The James Webb Space Telescope has produced a vivid infrared image of the compact star cluster Westerlund 2 in the Gum 29 nebula, about 20,000 light-years away. Webb's NIRCam and MIRI data reveal sculpted dust walls, glowing PAH emission, and filaments of gas shaped by young massive stars. Astronomers report a population of brown dwarfs down to roughly 10 Jupiter masses, offering new clues about low-mass object formation and the impact of massive stars on planet-forming material.
James Webb Reveals 'Failed Stars' in Vibrant Westerlund 2 Cluster — New Infrared Portrait

Bordered by orange and brown veils of gas and dust and studded with glittering points of light, a new infrared portrait from the James Webb Space Telescope unveils the compact star cluster Westerlund 2 embedded in the Gum 29 nebula.
A Young, Dense Stellar Nursery
Westerlund 2 lies roughly 20,000 light-years from Earth in the constellation Carina. The cluster occupies a relatively small region — about 6 to 13 light-years across — and hosts roughly 3,000 stars. Seen at an age of approximately 2 million years, it contains some of the Milky Way's hottest, most luminous and most massive young stars, whose intense radiation sculpts the surrounding dust and gas.

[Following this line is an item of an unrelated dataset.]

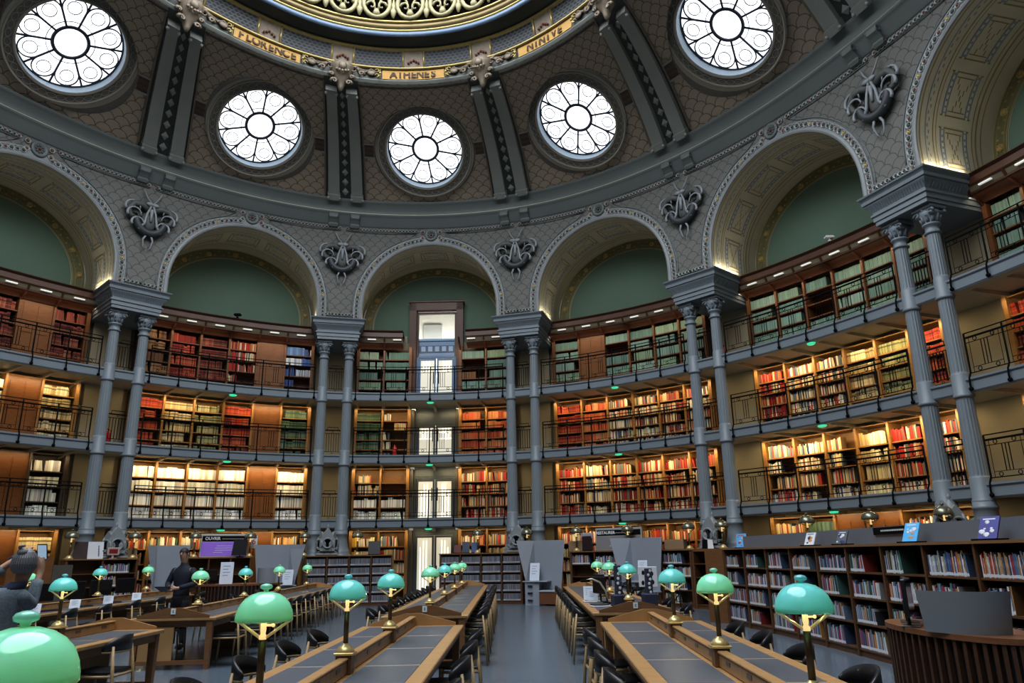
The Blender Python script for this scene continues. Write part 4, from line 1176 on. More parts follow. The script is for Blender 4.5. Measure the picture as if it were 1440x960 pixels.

Webb's Infrared View: Instruments and Features
The image is a composite of data from Webb's Near-Infrared Camera (NIRCam) and the Mid-Infrared Instrument (MIRI). Compared with earlier Hubble imagery that combined visible and near-infrared light, Webb's deeper infrared sensitivity highlights newly formed, still-enshrouded stars, glowing PAH emission from heated dust and cooler material traced by methane-sensitive bands.
Bright nearby stars produce distinctive eight-pronged diffraction patterns from the telescope optics, while orange and red regions mark gas and dust excited by stellar radiation. Blue and pink filaments thread the scene, appearing as flows and illuminated edges where radiation and winds are reshaping the nebula.
Discovery: Brown Dwarfs — 'Failed Stars'
Using infrared bands sensitive to polycyclic aromatic hydrocarbons (PAHs) and methane, astronomers identified a population of brown dwarfs in and around Westerlund 2 — objects that bridge planets and stars. Some of these brown dwarfs have estimated masses near 10 times that of Jupiter. Brown dwarfs generally range from about 10 to 90 Jupiter masses and lack sufficient mass to sustain stable hydrogen fusion in their cores.
These detections offer a rare glimpse into low-mass object formation in a massive, crowded cluster environment and may shed light on the early stages of stellar evolution and the properties of planet-forming disks influenced by nearby massive stars.
Source: European Space Agency (ESA) and James Webb Space Telescope observations shared Dec. 19, 2025.
For more striking space imagery and context, Webb's observations of Westerlund 2 complement previous Hubble views and continue to refine our picture of how massive stars shape their natal clouds and trigger subsequent generations of star formation.